Isn't that where vampires come from?  Or werewolves :-)  Yeah I had never heard of recycling this stuff until I stumbled across them.  While I don't own shares in ebay, I know you can open accounts from OS and get stuff shipped to you , depending on freight and exchanges rates.  It can work out for books etc but batteries obviously suck for weight though.  Cheers
Well, I don't know about werewolves, but no, vampires aren't from Slovakia (which Bratislava is capital of), but from Transylvania, which is prt of Romania. You weren't that much off BTW, because both were in the same country ~100 years ago (before the end of WWI, to be more precise) :P
In the EU we have some laws making recycling of such stuff mandatory. This is why I figured I could find such company. And yes, I could use some foreign e-Bays as well (PayPal doesn't try to make your life miserable anymore when you're trying to use it from Central/Eastern Europe like they used to), but I think the postage would be way more than the price of the thing itself (especially if the seller would include the -possibly defective- battery as well). Basically this is why I prefer a local "supplier". I've ordered quite a few other things from such sites though (books, Arduino etc.), but there's also another problem. You see it's been a custom of sorts for companies in Yankeeland to ship only within the continent (many times they don't ship even to HI, AK or outside territories). They aren't the only ones to do this on eBay though, but the US companies seem to do it with e-shops as well. I could circumvent this limitation per se but it wouldn't be feasible for small amount of goods. So my options are pretty much limited. Still, this issue isn't that pressing for me. Thanks for the tips though.
Hey no problem... Its ironic that you are much closer to the US than me but getting stuff is harder!
Yeah. It has more to do with communist rule in the past (up to 1989) than with distance though.
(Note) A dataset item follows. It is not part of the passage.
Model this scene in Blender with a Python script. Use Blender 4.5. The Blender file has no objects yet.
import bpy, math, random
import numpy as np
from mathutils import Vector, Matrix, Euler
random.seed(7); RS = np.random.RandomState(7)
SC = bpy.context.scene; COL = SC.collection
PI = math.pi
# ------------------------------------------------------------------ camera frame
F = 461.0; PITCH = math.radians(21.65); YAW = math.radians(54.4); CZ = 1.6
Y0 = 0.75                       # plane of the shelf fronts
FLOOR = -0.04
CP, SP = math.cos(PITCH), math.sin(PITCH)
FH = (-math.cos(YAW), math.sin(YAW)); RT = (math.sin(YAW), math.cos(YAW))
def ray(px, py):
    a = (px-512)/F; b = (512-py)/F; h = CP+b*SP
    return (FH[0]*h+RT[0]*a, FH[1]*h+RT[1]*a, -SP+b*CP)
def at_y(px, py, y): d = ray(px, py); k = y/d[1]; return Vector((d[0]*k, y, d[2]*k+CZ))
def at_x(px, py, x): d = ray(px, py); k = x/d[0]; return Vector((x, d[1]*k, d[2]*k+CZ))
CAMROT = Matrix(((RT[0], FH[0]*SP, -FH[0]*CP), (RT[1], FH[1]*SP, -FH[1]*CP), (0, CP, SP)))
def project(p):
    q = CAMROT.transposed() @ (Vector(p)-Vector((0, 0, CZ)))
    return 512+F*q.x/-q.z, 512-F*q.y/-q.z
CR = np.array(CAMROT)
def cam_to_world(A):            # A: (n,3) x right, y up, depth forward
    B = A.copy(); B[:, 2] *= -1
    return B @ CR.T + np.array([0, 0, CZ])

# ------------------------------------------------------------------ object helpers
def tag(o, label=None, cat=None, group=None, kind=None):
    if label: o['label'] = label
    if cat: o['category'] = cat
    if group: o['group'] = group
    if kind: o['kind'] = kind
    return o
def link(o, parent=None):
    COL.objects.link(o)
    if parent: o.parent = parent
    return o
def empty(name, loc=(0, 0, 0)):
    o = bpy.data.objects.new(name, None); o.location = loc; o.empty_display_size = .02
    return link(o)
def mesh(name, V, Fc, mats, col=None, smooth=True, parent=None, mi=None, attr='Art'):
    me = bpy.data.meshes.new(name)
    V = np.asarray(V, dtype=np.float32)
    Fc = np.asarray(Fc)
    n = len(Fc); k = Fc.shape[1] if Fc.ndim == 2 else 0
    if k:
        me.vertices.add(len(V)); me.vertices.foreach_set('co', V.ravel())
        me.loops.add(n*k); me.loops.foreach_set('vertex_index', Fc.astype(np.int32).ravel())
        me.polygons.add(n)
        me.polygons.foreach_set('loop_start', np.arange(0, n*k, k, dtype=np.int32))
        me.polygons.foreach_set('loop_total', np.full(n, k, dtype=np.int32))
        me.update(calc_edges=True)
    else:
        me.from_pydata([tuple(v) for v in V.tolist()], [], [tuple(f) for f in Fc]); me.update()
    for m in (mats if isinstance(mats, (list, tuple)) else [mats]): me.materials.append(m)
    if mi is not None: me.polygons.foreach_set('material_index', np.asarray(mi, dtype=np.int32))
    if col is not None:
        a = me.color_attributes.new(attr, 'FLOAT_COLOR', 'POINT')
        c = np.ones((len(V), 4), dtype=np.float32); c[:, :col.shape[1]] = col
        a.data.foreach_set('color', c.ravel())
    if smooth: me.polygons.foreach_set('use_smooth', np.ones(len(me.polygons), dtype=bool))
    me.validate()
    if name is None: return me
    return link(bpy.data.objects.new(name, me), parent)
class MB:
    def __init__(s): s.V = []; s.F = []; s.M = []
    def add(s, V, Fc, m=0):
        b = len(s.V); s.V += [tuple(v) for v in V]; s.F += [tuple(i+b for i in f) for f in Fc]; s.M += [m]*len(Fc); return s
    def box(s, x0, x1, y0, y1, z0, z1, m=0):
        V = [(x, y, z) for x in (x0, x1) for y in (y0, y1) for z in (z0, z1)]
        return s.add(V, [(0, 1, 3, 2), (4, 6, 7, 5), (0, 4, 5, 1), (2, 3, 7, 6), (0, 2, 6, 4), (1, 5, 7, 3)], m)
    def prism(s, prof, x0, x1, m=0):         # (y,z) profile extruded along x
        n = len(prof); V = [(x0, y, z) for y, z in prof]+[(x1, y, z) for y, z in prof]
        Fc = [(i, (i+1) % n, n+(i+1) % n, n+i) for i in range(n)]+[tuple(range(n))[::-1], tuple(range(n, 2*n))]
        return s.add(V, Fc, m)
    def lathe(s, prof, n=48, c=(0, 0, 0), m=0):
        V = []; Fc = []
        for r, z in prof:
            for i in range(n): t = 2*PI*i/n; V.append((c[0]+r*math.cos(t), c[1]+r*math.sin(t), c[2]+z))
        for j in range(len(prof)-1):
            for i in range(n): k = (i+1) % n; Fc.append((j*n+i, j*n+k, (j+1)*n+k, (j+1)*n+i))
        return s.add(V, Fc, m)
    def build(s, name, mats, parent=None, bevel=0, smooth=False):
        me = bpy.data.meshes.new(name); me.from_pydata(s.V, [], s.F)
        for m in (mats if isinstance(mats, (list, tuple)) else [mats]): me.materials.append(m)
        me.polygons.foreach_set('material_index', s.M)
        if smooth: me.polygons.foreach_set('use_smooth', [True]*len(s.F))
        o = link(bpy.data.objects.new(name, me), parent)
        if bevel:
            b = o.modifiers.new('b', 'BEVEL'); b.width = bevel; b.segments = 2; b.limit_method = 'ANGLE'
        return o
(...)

Good warning! It'd be a good idea to monitor these things after you build and see what the safety margin is, then program your UPS software to shutdown way before then.
You are right there, I cooked mine last year on a utility battery twice the size of a car batter, I only ran it for 3 times longer than it lasted with the original battery and it went up in smoke. The heat builds up in the middle of the transformer and burns the coating off the windings causing a short, and it billows smoke until it trashes the drivers and blows the fuses. I HAD a Belkin.
laptopdude4 years ago
I have that apc ups but mine is 257 watts.I love upses.
hogey744 years ago
Man I love the web.... I had decided to do this recently as I have a big 100 amp hour battery for camping and I am looking around for a decent shagged UPS and then found this site accidentally while looking at Ikea furniture!  I love that other people have come up with the same ideas as me!  Even if they got there before me :-) 

My understanding from my research so far is that even most sealed batteries are valve regulated thus allowing a little gas to vent.  This is only if you over-charge however and I think UPSs should be pretty good at avoiding this.  I will make or modify a box for my rig, ventilate it well and I will place it in a big airy part of the house.  I found heaps of info from battery university - google it.  Also, I think you should avoid calcium infused lead acid batteries because when at 100% they typically sit at a higher voltage than non-calcium which means that the chargers in UPSs may not charge them fully.